You can imagine from reading the title of the movie what it was that prompted my ever-so-awesome wife to buy the Mill Creek (the current reigning champions of cheap-ass genre DVD’s, with their 50 movies for $20 sets) “Tomb of Terrors” box set that contained it for me as an early Cthulhumas present. You can probably also imagine how very little it lives up to the promises its name implies. Granted, it is about vampires, and some of them are lesbians, but the only thing they are barely legal for is the senior citizens’ discount menu at Perkins.
Goth Dyke 1 and Goth Dyke 2 are lovers. After a spat, Goth Dyke 2 is lured by Vampire Dyke 1 into the coven led by Carmilla the vampire queen. Aided by Muffy the Vampire Slayer, Goth Dyke 1 must rescue Goth Dyke 2 and save the day.
Jesus H. Fuck, this movie is awful. I often refer to movies shot with digital video as being shot on a home video camera because it looks cheap and shitty. This movie actually was shot on a camcorder, and most definitely is cheap and shitty. The “actors”, as it were, are made up of the local goth scene from wherever this steaming load of bloody dog shit (my dog Sammael was sick this weekend, thank him for that lovely image) was filmed. I guess I should say taped, not filmed, because no actual professional film was harmed in the making of this movie. Anyway, amateur acting is my point. Bad, bad amateur acting. Amateur acting so bad your local community theater would laugh at it.
And yet, I can’t hate this movie. On a level of pure quality, yes, I hate it. But the bloopers during the credits, as well as the occasional interruptions by some fat schmuck named Mr. Creepo, who looks like he’s trying to be King Diamond’s understudy, walking around a graveyard praying to the ghost of Ed Wood to give him filmmaking advice because the production is falling apart, make me feel more forgiving.

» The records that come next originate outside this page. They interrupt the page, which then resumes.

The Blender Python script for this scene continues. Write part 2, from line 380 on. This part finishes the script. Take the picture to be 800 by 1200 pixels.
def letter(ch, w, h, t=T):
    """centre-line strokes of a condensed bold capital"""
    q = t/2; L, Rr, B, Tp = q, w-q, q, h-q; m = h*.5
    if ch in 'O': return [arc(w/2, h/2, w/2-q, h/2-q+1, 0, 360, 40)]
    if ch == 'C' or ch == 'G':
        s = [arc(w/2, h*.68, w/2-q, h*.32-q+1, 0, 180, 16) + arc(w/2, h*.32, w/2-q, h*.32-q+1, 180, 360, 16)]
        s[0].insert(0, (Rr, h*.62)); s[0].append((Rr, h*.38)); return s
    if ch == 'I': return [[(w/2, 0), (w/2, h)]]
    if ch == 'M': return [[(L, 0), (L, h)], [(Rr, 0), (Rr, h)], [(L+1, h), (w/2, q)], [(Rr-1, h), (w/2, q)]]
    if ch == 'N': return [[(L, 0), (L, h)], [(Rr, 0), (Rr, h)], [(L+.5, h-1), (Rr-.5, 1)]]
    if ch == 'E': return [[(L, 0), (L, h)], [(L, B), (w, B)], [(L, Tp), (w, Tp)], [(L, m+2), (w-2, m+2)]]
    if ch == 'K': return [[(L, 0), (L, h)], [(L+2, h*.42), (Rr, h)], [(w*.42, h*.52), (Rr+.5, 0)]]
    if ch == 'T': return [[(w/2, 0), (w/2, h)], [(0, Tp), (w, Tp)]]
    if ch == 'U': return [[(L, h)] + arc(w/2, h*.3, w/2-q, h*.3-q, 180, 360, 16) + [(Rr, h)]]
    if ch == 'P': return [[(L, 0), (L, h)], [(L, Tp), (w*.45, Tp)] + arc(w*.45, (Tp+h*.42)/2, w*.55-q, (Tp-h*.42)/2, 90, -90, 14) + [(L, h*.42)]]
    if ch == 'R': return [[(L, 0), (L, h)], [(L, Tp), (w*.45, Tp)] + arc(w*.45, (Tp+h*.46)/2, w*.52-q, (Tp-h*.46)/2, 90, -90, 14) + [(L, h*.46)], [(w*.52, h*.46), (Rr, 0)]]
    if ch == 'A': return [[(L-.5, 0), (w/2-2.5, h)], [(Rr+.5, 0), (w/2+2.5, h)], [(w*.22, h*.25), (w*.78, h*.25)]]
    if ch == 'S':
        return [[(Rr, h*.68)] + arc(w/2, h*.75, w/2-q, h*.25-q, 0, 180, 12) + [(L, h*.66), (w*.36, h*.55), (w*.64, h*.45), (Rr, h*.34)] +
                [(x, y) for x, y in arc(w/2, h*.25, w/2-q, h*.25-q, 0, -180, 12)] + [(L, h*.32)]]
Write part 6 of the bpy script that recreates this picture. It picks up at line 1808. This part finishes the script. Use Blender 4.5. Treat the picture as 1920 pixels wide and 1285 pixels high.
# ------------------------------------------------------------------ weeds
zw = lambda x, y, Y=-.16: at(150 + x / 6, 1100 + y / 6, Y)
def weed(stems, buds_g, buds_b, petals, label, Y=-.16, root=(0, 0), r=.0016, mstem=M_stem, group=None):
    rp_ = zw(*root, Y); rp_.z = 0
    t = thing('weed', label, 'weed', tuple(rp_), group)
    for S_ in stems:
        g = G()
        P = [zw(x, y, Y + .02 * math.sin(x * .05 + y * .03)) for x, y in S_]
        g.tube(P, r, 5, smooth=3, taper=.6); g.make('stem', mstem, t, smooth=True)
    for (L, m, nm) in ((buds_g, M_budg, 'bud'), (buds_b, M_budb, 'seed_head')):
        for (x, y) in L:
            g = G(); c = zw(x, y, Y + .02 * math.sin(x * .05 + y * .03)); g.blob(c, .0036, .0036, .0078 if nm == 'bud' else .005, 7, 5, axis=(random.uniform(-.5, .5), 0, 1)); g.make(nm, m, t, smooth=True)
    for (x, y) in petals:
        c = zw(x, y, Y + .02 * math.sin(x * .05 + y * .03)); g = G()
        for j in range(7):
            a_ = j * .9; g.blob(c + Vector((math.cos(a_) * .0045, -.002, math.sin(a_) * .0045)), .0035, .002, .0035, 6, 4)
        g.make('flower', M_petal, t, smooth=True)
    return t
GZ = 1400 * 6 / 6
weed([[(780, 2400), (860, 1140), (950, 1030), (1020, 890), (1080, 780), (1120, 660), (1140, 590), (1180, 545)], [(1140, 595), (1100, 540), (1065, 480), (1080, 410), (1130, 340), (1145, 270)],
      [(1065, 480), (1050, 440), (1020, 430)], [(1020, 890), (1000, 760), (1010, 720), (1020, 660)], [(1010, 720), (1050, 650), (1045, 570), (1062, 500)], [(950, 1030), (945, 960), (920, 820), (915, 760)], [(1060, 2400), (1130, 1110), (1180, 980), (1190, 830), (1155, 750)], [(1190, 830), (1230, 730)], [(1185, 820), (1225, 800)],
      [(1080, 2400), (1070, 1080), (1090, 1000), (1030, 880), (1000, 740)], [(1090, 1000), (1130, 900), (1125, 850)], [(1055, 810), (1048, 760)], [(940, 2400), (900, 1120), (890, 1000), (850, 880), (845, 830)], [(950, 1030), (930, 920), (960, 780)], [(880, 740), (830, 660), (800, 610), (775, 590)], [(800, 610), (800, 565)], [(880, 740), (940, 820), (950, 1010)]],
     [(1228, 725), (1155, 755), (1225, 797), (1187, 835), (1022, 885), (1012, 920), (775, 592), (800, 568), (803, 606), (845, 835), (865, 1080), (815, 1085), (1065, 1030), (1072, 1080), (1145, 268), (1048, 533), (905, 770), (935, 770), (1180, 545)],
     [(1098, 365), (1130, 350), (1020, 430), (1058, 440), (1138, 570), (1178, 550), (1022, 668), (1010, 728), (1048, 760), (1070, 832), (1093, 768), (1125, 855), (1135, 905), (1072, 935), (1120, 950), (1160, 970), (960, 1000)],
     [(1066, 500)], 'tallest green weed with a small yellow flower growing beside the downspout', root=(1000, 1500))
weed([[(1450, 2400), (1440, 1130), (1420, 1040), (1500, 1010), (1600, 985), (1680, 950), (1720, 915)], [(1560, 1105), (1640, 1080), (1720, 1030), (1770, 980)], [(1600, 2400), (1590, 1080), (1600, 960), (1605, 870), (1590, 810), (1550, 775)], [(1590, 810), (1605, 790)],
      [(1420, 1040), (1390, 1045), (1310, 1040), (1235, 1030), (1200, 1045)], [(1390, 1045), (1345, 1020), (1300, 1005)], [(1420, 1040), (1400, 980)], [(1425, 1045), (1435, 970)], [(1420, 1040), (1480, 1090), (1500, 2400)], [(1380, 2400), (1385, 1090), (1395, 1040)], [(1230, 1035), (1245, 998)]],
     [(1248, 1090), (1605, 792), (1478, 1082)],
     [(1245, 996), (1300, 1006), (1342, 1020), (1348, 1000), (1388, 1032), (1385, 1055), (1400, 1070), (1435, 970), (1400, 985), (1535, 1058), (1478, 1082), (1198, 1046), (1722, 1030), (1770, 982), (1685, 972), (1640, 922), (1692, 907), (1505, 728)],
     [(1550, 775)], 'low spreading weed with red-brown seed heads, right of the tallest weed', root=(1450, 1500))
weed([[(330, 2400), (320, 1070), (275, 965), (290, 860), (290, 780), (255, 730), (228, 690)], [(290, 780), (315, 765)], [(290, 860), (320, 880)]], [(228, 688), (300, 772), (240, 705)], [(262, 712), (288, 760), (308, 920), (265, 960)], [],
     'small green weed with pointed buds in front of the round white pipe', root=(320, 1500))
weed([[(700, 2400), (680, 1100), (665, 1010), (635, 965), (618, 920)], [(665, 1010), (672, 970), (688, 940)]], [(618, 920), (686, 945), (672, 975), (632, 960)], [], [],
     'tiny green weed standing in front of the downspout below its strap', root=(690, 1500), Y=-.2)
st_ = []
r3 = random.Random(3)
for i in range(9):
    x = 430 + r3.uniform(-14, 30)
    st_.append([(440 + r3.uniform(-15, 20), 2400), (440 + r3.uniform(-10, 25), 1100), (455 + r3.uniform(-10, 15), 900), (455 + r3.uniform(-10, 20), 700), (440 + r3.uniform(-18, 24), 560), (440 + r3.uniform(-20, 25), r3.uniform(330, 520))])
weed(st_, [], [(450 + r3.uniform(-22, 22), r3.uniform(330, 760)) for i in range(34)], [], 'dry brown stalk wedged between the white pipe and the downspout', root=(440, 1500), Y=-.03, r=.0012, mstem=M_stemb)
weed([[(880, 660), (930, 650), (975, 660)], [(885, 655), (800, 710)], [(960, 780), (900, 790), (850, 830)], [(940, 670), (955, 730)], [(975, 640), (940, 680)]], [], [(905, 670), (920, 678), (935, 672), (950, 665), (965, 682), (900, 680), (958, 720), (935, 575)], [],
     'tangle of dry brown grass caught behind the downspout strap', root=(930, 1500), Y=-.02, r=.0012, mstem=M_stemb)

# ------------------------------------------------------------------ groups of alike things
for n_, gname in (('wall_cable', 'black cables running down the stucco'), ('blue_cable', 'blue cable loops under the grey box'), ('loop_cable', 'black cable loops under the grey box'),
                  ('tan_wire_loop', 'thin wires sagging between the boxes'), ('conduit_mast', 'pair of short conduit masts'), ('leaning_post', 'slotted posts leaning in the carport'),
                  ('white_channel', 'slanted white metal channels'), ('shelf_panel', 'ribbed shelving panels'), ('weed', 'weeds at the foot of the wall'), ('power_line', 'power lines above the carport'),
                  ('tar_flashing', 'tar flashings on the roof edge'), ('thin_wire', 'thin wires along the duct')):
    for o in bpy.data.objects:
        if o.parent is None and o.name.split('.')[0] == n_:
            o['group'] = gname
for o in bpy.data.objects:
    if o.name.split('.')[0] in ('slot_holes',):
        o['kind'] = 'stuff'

Now, I know what you’re thinking. “But Ragnarok,” you say. “Just a few days ago, in your Murder Set Pieces review, which had to be trimmed by some 23 pages before the attorney general would declassify Ragnarok as an enemy combatant for writing it, and which “Hustler” magazine is calling ‘the most graphic horror film review ever committed to the internet’, and CBS News raves is ‘the most erotically charged, aggressively deranged, unabashedly brutal American horror review EVER written,’ you said that you hated the fact that current technology allows any loser to make and distribute a movie with very little effort.” And that is true. But while that movie was a pretentious piece of shit made by a guy trying so hard to make a name for himself that he stinks of desperation worse than a brothel next to a “Star Trek” convention, this is just a case of some friends getting together to have some fun and make a movie for laughs, and audiences be damned.
In that vein, I introduce a new rating system, to be used by myself (and whoever else feels inclined to use it) on the occasions where I review silly little home movies like this one. The Not the Mafia rating. The history of Not the Mafia can be read in my Wizards of the Demon Sword review, so I won’t bother recounting it again here. The idea is, it’s a biased rating based on how much fun it looked like the cast and crew had lovingly pooping out their little turd.